Who is Called for Missions?


john_eyres_4_15_2013_why_is_cold_calling_so_hardWe hear the term “Calling” a lot in Evangelical churches.

> God’s call to the ministry
> God’s call to “full-time professional Christian service”
> God’s call to “bi-vocational wholistic mission service”

I think it has had a very negative effect on Christian ministry. Here are some problems:

A. It is a great excuse NOT to minister. “I would love to serve God in ministry… BUT… I haven’t been called.” It’s an excuse that cannot be analyzed or challenged.

B. It is highly subjective. The Bible talks about calling in very concrete terms at times (eg. Moses and the burning bush). But today, despite words like “God spoke to me and said…”, people generally say they are “called” if they feel a strong emotional pull to do something.

C. It is used to justify bad decisions. Someone is completely unsuited for a task but keeps trudging along because he believes to change profession is to reject God’s calling.

D. Calling tends to be confused with profession. Now we don’t just get called to serve. We are called to a “bivocational youth pastorate in a cross-cultural context”, or a “professional minister of music in New York”, or a “Barefooting, tent-making, ESL Missionary in Peru”.

E. Worst of all, it is used to divide and deny. Many seminaries will not train people who will not describe some mediocre set of experiences that they describe as their “calling”. Mission boards and pastoral search committees will reject people who can’t describe something akin to a “call”.

It is an unconscionable thing that a concept that is supposed to enhance one’s ministry has become a tool to keep people unused and ignorant.

Many people look to the calling of Paul as a guide for how we are to look at God’s calling. It was real… it could happen again, but it is no sense normative. Paul’s conversion and calling was so dramatic because he would have listened to God no other way. We should not seek to live in such opposition to God’s will that we could only respond by such drama. The vast majority of passages in the New Testament on “calling” refers to the call to salvation, open to all. The few verses that do indeed refer to a call to ministry, have had a lot of strange theological baggage tied to them. So…

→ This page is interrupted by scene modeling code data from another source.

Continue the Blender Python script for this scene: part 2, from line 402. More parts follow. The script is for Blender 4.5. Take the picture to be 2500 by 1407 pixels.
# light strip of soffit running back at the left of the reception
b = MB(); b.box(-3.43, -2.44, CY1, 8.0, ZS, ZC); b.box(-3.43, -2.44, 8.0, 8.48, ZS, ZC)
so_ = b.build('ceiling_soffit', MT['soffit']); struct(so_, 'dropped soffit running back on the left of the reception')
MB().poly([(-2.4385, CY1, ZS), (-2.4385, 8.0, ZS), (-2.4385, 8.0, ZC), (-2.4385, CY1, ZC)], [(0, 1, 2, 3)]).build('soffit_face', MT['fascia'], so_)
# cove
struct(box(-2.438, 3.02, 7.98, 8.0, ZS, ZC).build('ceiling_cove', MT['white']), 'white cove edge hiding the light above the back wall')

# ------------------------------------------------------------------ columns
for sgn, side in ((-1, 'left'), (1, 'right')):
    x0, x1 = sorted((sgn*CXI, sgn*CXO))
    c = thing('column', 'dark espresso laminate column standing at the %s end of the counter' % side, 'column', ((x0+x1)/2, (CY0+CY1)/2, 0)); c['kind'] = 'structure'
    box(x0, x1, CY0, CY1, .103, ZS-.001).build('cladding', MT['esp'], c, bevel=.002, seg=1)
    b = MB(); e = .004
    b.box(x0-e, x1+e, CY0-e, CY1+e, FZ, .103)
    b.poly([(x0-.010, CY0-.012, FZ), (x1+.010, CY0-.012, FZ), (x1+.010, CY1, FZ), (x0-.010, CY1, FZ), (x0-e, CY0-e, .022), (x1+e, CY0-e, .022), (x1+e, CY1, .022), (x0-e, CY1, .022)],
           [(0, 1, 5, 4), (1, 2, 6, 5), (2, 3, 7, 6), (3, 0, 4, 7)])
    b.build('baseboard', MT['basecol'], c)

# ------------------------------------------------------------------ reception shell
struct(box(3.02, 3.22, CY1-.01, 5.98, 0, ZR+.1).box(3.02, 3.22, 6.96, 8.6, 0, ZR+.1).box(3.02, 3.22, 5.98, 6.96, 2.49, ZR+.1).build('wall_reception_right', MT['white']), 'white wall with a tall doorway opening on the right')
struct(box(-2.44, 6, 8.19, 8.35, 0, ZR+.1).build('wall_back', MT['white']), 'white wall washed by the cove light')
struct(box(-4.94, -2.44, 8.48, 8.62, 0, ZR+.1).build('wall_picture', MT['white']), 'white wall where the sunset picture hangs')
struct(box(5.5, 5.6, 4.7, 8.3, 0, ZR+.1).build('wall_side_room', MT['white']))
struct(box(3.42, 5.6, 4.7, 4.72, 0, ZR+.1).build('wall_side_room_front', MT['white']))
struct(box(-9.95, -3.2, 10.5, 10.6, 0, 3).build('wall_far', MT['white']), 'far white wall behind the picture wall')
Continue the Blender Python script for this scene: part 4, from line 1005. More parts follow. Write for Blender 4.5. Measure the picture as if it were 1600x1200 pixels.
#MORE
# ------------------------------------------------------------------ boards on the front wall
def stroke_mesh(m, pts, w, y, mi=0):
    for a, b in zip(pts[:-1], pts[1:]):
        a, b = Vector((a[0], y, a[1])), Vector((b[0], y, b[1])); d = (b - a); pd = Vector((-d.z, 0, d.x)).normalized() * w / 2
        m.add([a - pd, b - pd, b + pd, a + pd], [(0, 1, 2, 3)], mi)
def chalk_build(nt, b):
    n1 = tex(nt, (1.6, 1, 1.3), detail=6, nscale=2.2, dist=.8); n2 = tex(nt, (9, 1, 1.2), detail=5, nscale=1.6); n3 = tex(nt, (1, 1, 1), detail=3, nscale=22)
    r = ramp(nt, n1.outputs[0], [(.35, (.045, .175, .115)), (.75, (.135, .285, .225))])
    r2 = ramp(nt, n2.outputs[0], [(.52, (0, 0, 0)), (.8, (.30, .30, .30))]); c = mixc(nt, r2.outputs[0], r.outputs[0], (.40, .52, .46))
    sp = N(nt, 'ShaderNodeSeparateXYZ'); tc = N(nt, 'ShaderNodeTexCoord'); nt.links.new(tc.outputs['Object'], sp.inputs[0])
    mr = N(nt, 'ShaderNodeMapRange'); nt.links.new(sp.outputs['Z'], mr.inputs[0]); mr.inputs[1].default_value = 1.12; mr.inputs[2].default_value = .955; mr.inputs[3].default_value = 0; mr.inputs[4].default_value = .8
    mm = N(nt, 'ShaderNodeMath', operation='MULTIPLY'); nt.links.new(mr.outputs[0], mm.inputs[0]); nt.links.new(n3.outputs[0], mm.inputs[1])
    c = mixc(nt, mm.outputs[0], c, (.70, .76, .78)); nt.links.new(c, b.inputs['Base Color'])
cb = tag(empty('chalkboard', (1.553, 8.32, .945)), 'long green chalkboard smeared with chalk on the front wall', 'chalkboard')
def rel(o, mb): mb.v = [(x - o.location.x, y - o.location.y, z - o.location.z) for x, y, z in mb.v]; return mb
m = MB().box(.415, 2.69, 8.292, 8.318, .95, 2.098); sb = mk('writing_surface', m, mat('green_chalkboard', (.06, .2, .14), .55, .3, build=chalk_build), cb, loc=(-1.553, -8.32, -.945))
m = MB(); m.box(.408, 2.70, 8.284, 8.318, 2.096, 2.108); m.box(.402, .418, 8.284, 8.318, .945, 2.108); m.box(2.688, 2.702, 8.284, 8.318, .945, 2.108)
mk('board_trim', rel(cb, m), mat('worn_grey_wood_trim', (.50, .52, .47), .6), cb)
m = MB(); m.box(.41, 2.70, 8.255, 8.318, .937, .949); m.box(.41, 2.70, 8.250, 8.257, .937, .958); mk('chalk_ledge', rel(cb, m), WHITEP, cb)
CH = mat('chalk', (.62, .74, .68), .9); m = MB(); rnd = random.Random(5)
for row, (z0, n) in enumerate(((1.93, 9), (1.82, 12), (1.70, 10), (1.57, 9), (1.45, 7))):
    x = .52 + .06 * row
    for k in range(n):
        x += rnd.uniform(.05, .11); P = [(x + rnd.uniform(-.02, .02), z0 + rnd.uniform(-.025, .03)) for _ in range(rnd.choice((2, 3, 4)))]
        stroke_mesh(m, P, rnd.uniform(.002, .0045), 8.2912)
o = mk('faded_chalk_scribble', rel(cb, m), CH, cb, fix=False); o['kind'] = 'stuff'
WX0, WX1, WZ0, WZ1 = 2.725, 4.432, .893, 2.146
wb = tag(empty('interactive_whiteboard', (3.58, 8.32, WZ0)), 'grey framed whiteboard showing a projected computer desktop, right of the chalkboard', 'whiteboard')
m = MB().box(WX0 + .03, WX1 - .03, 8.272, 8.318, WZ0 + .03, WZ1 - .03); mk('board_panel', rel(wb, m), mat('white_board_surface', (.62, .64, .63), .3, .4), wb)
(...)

-I don’t see calling as (necessarily being) miraculous.
-I don’t see calling as a unique aspect of the clergy.
-I don’t see calling as a test of service.

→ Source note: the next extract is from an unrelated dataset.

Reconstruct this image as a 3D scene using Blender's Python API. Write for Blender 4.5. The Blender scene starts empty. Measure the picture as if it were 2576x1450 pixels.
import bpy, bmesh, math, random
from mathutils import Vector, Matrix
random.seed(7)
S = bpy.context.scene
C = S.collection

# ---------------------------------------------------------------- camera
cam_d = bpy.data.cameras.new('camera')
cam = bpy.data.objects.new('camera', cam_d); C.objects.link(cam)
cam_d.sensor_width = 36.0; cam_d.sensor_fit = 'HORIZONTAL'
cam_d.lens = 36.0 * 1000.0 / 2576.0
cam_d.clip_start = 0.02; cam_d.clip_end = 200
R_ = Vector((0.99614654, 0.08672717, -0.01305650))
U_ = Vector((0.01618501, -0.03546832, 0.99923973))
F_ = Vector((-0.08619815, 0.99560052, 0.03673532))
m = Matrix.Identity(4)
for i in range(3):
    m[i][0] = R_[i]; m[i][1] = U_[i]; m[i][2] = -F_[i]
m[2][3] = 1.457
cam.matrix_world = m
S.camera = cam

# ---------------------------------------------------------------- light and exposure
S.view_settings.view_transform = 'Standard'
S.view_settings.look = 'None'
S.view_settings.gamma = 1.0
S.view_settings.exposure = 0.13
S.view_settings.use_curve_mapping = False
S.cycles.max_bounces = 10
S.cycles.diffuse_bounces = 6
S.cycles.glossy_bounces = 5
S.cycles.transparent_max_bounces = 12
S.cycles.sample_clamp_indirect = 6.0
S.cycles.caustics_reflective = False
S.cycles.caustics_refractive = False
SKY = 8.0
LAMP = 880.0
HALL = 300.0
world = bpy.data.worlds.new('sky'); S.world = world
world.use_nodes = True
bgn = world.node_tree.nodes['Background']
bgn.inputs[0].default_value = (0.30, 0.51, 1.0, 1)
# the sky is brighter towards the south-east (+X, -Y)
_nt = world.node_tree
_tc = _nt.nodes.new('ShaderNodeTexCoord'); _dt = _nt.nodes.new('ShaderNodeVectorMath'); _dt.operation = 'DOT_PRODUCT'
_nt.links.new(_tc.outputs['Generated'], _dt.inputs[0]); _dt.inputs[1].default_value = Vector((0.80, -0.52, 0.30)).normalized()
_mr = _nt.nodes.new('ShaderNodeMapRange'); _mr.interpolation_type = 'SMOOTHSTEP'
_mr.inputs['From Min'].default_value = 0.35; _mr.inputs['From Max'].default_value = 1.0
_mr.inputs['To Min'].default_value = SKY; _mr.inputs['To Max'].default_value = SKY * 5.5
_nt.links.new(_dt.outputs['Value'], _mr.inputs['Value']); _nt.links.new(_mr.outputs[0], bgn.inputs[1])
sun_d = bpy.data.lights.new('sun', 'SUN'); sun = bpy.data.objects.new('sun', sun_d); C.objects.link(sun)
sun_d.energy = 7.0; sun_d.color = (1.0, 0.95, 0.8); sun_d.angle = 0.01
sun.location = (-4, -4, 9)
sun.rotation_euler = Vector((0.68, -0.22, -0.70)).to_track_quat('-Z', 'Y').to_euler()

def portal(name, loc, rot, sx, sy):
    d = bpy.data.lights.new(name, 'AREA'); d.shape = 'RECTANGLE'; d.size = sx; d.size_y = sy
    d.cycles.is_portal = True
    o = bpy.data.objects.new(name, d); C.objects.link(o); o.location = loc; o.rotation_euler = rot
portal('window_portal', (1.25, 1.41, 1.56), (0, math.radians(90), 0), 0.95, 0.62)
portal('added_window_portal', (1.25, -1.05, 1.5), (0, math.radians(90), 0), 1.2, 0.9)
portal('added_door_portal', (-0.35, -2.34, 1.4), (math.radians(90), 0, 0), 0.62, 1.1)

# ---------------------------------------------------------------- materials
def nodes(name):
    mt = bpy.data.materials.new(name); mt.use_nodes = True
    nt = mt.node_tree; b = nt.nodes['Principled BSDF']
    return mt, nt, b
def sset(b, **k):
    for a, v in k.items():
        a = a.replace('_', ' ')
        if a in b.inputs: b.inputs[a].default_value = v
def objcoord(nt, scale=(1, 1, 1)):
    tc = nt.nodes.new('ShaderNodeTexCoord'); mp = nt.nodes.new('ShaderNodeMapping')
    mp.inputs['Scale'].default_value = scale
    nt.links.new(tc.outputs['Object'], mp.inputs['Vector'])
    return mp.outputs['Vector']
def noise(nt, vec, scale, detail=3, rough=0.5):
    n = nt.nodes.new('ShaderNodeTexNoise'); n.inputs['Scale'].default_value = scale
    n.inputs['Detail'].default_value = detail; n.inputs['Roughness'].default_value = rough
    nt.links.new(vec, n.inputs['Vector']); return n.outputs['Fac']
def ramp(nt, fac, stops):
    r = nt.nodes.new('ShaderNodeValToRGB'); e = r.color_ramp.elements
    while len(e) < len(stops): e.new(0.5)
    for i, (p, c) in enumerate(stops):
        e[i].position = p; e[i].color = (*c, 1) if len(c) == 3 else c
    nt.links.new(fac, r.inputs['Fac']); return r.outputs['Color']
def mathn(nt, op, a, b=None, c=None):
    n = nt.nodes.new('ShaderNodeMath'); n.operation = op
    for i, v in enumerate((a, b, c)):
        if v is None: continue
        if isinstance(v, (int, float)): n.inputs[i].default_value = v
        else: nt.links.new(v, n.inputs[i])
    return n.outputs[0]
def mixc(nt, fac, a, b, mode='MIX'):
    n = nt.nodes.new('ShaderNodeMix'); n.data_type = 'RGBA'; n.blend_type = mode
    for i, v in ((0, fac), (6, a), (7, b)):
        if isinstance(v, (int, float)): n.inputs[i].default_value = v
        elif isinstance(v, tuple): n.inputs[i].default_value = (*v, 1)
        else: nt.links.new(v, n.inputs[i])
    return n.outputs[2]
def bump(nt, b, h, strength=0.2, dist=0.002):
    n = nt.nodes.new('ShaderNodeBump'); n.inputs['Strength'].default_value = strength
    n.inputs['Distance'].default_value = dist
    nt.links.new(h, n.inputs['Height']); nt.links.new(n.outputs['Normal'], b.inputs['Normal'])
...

I see calling as a path, and a relationship. When Jesus spoke to Peter, Andrew, and others on the Sea of Galilee, he did not say, “I am calling you to a job as a professional apostle.” Rather, he said “Follow me and I will make you fishers of men.” It is like Jesus was saying,

“Be with me. If I go here, you go here. If I go there, you go there. Wherever you are will be home because that is where I am. Do what I am doing, where I am doing it, and it is enough.”